Methods seem to be the answer to all business change issues.

Methods seem to be the answer to all business change issues, follow a methodology and all is well. As the years pass I see repackaged ideas with new fancy names, promoted by fancy graphics, delivered by accreditation and expensive training courses. Each one is the new silver bullet that becomes the mantra of the cult that follows it. In reality the problems stay the same and things rarely change for the better.

Methodologies actually restrict creative thought, create silo thinking and result in increased costs in change due to  focus on method rather than outcomes. What is needed is a more critical evaluation of methods using the right tool for the right tasks not just blindly following the latest craze.

These thoughts stem from thinking about Dave Snowden’s work on Cynefin which I was introduce to earlier this year – see earlier posts. It illustrates that one dimension thinking results in trying to apply a method to inappropriate scenarios. Why do I say this? Well previously I was a business process  management acolyte I did lean and had played with 6 Sigma now and again. I was in “disorder” see Cynefin Model but didn’t know it!

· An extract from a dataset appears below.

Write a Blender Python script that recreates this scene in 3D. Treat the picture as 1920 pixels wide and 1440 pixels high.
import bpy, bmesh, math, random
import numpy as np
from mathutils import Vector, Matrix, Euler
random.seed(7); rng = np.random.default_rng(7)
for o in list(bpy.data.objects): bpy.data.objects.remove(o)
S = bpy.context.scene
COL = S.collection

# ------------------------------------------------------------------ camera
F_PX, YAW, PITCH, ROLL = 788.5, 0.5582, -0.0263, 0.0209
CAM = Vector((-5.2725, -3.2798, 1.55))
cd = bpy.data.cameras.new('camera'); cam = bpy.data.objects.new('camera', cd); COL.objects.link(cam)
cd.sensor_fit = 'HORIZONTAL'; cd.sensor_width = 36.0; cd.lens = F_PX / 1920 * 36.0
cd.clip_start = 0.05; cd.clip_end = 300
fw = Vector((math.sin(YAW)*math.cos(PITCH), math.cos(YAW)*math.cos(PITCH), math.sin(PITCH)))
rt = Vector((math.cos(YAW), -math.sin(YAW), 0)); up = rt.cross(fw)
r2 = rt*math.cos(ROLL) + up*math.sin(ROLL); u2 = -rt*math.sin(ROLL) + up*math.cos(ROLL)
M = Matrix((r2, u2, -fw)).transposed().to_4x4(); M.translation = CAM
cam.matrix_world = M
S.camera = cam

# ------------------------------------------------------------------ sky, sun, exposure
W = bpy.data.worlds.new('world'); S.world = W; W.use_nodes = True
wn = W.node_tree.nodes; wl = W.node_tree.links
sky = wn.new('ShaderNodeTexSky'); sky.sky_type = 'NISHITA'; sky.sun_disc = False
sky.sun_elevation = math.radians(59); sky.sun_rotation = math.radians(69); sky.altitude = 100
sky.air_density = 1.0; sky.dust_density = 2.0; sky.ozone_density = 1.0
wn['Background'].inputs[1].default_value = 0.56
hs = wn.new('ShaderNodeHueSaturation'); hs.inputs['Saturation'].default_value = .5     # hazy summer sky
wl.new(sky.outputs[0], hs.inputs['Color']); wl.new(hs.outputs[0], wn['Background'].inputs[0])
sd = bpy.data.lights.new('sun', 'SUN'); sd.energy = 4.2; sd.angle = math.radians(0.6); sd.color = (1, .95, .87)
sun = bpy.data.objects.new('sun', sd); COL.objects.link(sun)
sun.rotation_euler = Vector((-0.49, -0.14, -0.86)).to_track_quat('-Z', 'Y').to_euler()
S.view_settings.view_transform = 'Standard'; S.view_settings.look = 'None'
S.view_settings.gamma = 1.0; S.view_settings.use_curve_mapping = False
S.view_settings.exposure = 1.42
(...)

My business architecture paradigm was  – strategy, design, deliver in a holistic top down approach what I now realise that this is fine for the simple and obvious domains and perhaps for complicated – “the fine engineered watch”  – but not for the complex and chaotic. Here centrally controlled design blue prints, EA and  holistic business architectures just don’t fit.

Whilst the holistic business architecture approach it is still valid in many cases, as a method it does not fit every organisation, especially those based on emergent strategies and evolutionary change.

So, time to think about dynamic operating models and techniques in these more challenging zones.